A negação da existência e das atividades do Foro de São Paulo foi um crime comparável à negação do Holocausto, guardadas, é claro, as proporções, mas ressalvado também o fato de que uma buscou encobrir os horrores do passado, a outra os horrores presentes e futuros.

Infração de trânsito

Olavo de Carvalho

Jornal do Brasil, 07 de fevereiro de 2008

Sempre que um agente da esquerda armada é preso em flagrante delito, a reação-padrão da esquerda desarmada é dupla e simultânea: de um lado, denuncia o sujeito como ex-militante que abandonou a luta política para praticar em benefício próprio o “capitalismo selvagem”; de outro, organiza campanhas para protegê-lo e libertá-lo como se ele não fosse um bandido comum e sim um honrado “combatente pela liberdade”. E faz isso sem se preocupar nem mesmo em simular coerência, sabendo que a contradição, quanto mais cinicamente ostensiva, mais tem o dom de inibir no público o desejo de percebê-la.

O artifício ainda tem a vantagem adicional de equalizar capitalismo e bandidagem, como se a simples voracidade de lucros, mesmo inescrupulosos, fosse a mesma coisa que seqüestros, homicídios, assaltos e narcotráfico. Para cúmulo de ironia, a própria “direita” (seja isto lá o que for) colabora com o empreendimento, endossando o diversionismo na sonsa esperança de desmoralizar a esquerda mediante a alegação de que ela é vulnerável à tentação capitalista – o que é propriamente aquilo que os retóricos da antigüidade chamavam de “argumento suicida”.

O mesmo procedimento aplica-se a gangues inteiras, quando os crimes que elas praticam em prol da revolução comunista começam a aparecer na mídia em tons demasiado chocantes: por um lado, a esquerda elegante busca se desvincular de qualquer ligação aparente com elas, acusando-as de trocar os ideais revolucionários pelo enriquecimento ilícito; por outro, continua a afagá-las nas reuniões do Foro de São Paulo e a fornecer-lhes todo o apoio jurídico, diplomático e institucional para que sejam reconhecidas internacionalmente como organizações políticas legítimas.

É mais que evidente que as duas operações estão ligadas uma à outra – no mínimo, porque os agentes são os mesmos – e que ambas são planejadas como complementos necessários sem os quais a ação violenta não poderia produzir os resultados políticos almejados. O desinformante e o agente de influência são tão criminosos quanto o seqüestrador, o assassino, o traficante. São o lado “colarinho branco” da estratégia revolucionária.

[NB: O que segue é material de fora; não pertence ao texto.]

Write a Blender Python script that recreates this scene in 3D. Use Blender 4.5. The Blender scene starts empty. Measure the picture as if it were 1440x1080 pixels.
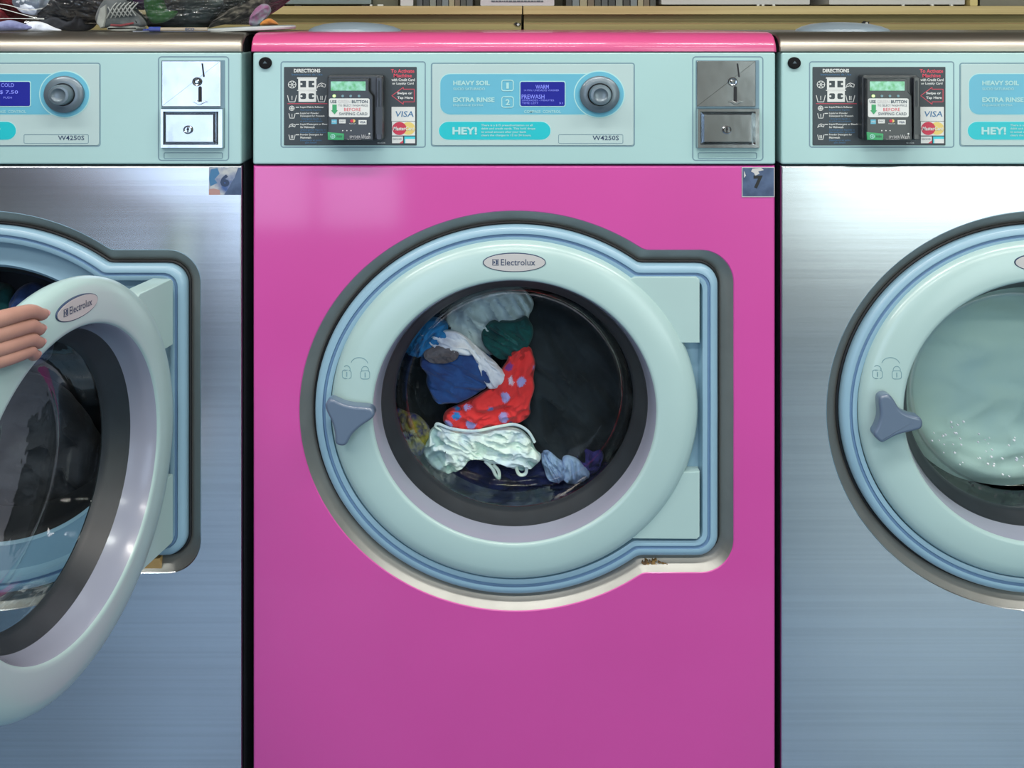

Essa divisão de trabalho é tão antiga quanto o próprio movimento comunista, para o qual ela não passa de rotina banal. Infelizmente, no Brasil só parecem saber disso os próprios comunistas e dois ou três estudiosos excêntricos. Para os demais, os dados da equação — a ação armada, a manipulação diversionista e a rede de proteção legitimadora — permanecem separados como grãos de poeira cósmica em três galáxias distantes. No fundo, essas pessoas talvez saibam que se enganam a si próprias. Mas sempre resta a esperança de que a auto-sugestão, forçada até o extremo limite da fantasia psicótica, transmute magicamente a realidade das coisas. É isso o que no Brasil de hoje se chama “pensamento empresarial”.

Graças a esse fenômeno, é pouco provável que alguém neste país se dê conta de que a revelação da parceria entre Hugo Chávez e o narcotráfico das Farc (v. Revealed: Chávez role in cocaine trail to Europe), somando-se às informações que resumi em Digitais do Foro de São Paulo, é a prova final de que a ditadura venezuelana não constitui um fenômeno isolado, mas apenas uma das engrenagens da estratégia revolucionária continental elaborada pelo Foro de São Paulo.

É claro que, como os demais brasileiros, estou preocupado com a gastança federal em cartões de crédito. Mas acusar só por esse delito os autores do maior concurso de crimes já observado na América Latina é como punir um serial killer por infração de trânsito.